Two major lawsuits have been initiated and quashed as far as I can understand (remember, I am not a lawyer either). One in the European Court of Human Rights and other in the US Federal District Court in Honolulu. The first sought an emergency injunction based on the experiment violating the right to life of European citizens and pose a threat to the rule of law, and the second tried to force the U.S. government to withdraw its participation in the experiment. It is important to note that the European Court of Human Rights rejected the request for the injunction but will hear the case (after the experiment has started). The status of US case is unknown at this moment.

Personally, I do not think that LHC is a threat to universe and humanity. Personally, I think it is a great conceit on humanity’s part if we think collectively that building a 27 km long tunnel and smashing a few atoms can trigger a universal collapse back to the state which existed prior to Big Bang. Although I am not a qualified high energy physicist, I do recall a similar scare during the time of the Manhattan Project – or the A-Bomb project of USA during 1940’s.

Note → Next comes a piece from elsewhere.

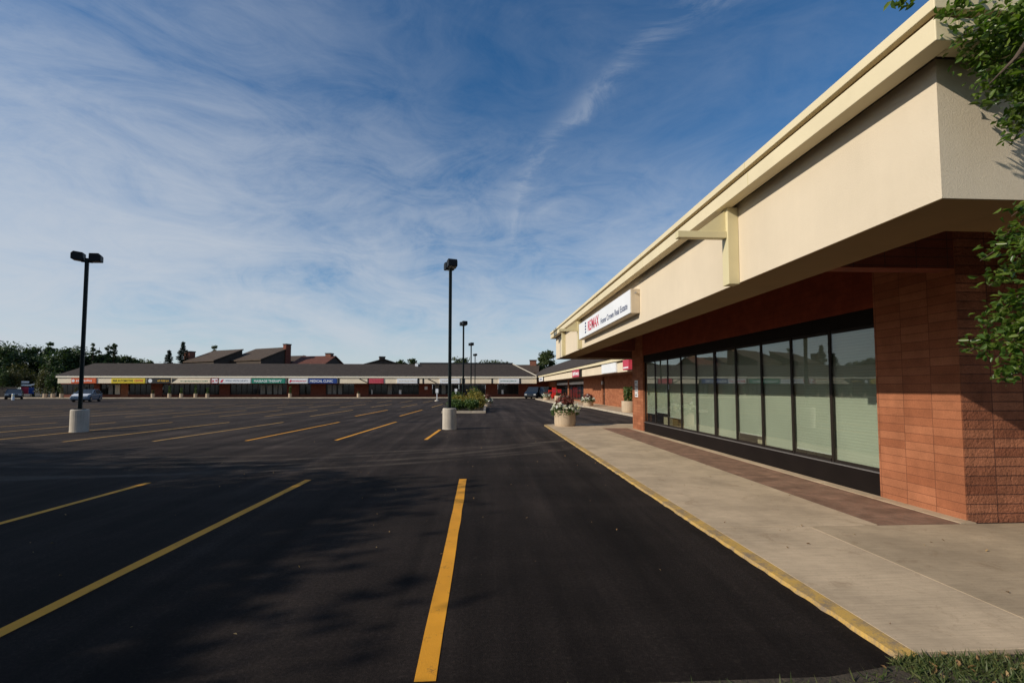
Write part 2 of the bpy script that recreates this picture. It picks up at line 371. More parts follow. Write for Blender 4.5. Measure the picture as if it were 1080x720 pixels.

At that time also, nobody was sure of what would happen when an atomic bomb went off. There were wild theories – mostly in public media and imagination and the most fanciful one that I recall is related to whole of earth’s atmosphere being burned off due to chain reaction set off by the exploding bomb.

Of course it never happened that way – our presence here is a testimony to that.

I do, however, acknowledge this hullaballoo as a classic case of failure of science to communicate to the masses. The media is doing what it does usually – sensationalizing the issue beyond reason.

Let’s look forward to a new era in scientific break through and new understandings of our reality as well new technologies. Remember – there wouldn’t TV if not for quantum mechanics, No GPS if not for Einstein and Newton!